How are we to treat our fruit trees during the first five years, and during the Sabbath year, at which time the land is to rest?


Leviticus 19:23-25 prescribes what we are to do with newly planted fruit trees. This law, which is still valid today, states:

“When you come into the land, and HAVE PLANTED all kinds of trees for food, then you shall count their fruit as uncircumcised (or: unclean). Three years it shall be as uncircumcised to you. It shall not be eaten. But in the fourth year all its fruit shall be holy, a praise to the LORD. And in the fifth year you may eat its fruit, that it may yield to you its increase: I am the LORD your God.”

These verses prohibit the consumption of fruit from a NEWLY PLANTED fruit tree for the first three years. The Ryrie Study Bible explains: “When they came to Canaan, they were not to eat fruit from the [newly planted] fruit trees [for a certain number of years].” To abstain from eating the fruit from the newly planted fruit trees for the first three years allows the trees to become established, and what little fruit may be produced during the first three years of a new tree, should be allowed to fall to the ground and to serve as manure or fertilizer. The passage refers to the AGE of the tree — not to the number of years it has borne fruit. We are to begin counting, when the tree is planted or rooted, or when it comes up.

In the fourth year, the fruit is to be used to praise God. In ancient times, the fruits were given to the Levites, together with the tithe.

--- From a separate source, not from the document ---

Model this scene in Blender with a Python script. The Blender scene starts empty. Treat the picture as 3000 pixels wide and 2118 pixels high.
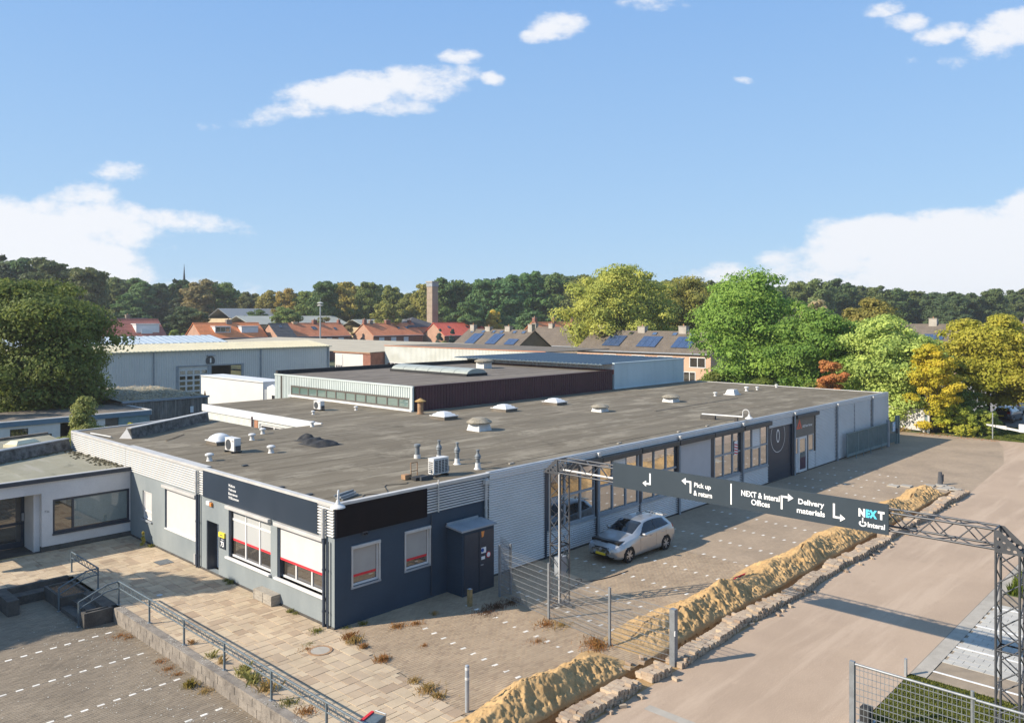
import bpy, bmesh, math, random
import numpy as np
from mathutils import Vector, Matrix

# World axes follow the long industrial building: x runs along its long facade,
# y along its front facade, the corner nearest the camera stands at the origin.
S = bpy.context.scene
COL = S.collection
R = math.radians
random.seed(7)
RNG = np.random.default_rng(7)

# ------------------------------------------------------------------ camera
cam_d = bpy.data.cameras.new('camera')
cam = bpy.data.objects.new('camera', cam_d)
COL.objects.link(cam)
cam.location = (-15.469, -22.705, 10.5)
cam.rotation_euler = (R(90), 0, R(43.23 - 90))
cam_d.sensor_width = 36
cam_d.lens = 28.14
cam_d.shift_y = -0.0443
cam_d.clip_start = 0.5
cam_d.clip_end = 3000
S.camera = cam

# ------------------------------------------------------------------ sun, sky, exposure
SUN_EL = R(32.0)
SDX, SDY = 0.873, -0.487            # the way shadows fall on the ground
sun_d = bpy.data.lights.new('sun', 'SUN')
sun = bpy.data.objects.new('sun', sun_d)
COL.objects.link(sun)
_d = Vector((SDX * math.cos(SUN_EL), SDY * math.cos(SUN_EL), -math.sin(SUN_EL)))
sun.rotation_euler = _d.to_track_quat('-Z', 'Y').to_euler()
sun.location = (-40, 30, 60)
sun_d.energy = 5.0
sun_d.angle = R(0.55)
sun_d.color = (1.0, 0.90, 0.76)

W = bpy.data.worlds.new('World')
S.world = W
W.use_nodes = True
S.view_settings.view_transform = 'Standard'
S.view_settings.look = 'None'
S.view_settings.exposure = 0.68
S.view_settings.gamma = 1.0
S.view_settings.use_curve_mapping = False
S.cycles.max_bounces = 6
S.cycles.diffuse_bounces = 3
S.cycles.glossy_bounces = 3
S.cycles.transmission_bounces = 4
S.cycles.transparent_max_bounces = 6
S.cycles.use_denoising = True
S.cycles.sample_clamp_indirect = 4.0

CAMP = Vector((-15.469, -22.705, 10.5))
FWD = Vector((math.cos(R(43.23)), math.sin(R(43.23)), 0))
RGT = Vector((math.sin(R(43.23)), -math.cos(R(43.23)), 0))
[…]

Today, the fruit could be given to the minister, or the equivalent of the wholesale value of the fruit — in the fourth year — should be sent to the Church. (In that case, the individual is of course permitted to eat the fruit during the fourth year). In the fifth year, and all following years, the fruit belongs to the individual — but the individual is of course still obligated to tithe on the increase.

This law only refers to newly planted fruit trees that bear fruit. It does not refer to existing fruit trees, which are older than three or four years. This means, if one plants a three-year old fruit tree, one does not start counting that year as year #1. Rather, it is already year #3. Further, this law does not refer to shrubs, bushes, grapefruits, or olive trees. Those “trees” are described in the Bible as field crops, as they have a different production cycle.

The distinction is shown in the law of gleaning (Leviticus 19:9-10; Deuteronomy 24:19-22). It is also shown in the law of the Sabbath rest (Leviticus 25:3-5; Exodus 23:10-11). Notice carefully that the law of gleaning and the Sabbath rest does NOT refer to fruit trees.

Although some have forgotten this important distinction, it is clearly revealed in Scripture, and it has been the long-standing teaching of the Church.

For further information, how to apply the law of the Sabbath rest today, please read our Q&A on Leviticus 25:1-7, in our Update # 72 (dated December 20, 2002).

A related question was recently asked of us — whether it is within the Biblical injunctions to mow down the hay on our land and to let it lie for green manure, during the Sabbath year. The person asking the question was wondering whether this might violate the principle not to prune our trees for the purpose of producing a better harvest.

Leviticus 25:3-4 instructs us not to sow our field, nor to prune our vineyard during the Sabbath year. (Again, this passage does not refer to fruit trees.) We are also told, in verses 7 and 8, that the Sabbath produce of the land shall be food for us and our livestock and other beasts during the Sabbath year.

While we must replace grain when we mow it down, this is not the case with hay, as hay will grow back the next year. Whether hay is mowed or not, it goes back “as manure” into the ground in either case. To mow hay and let it lie on the ground is not the same as pruning our vineyard (note the distinction in Scripture) and does therefore not fall under that same kind of prohibition.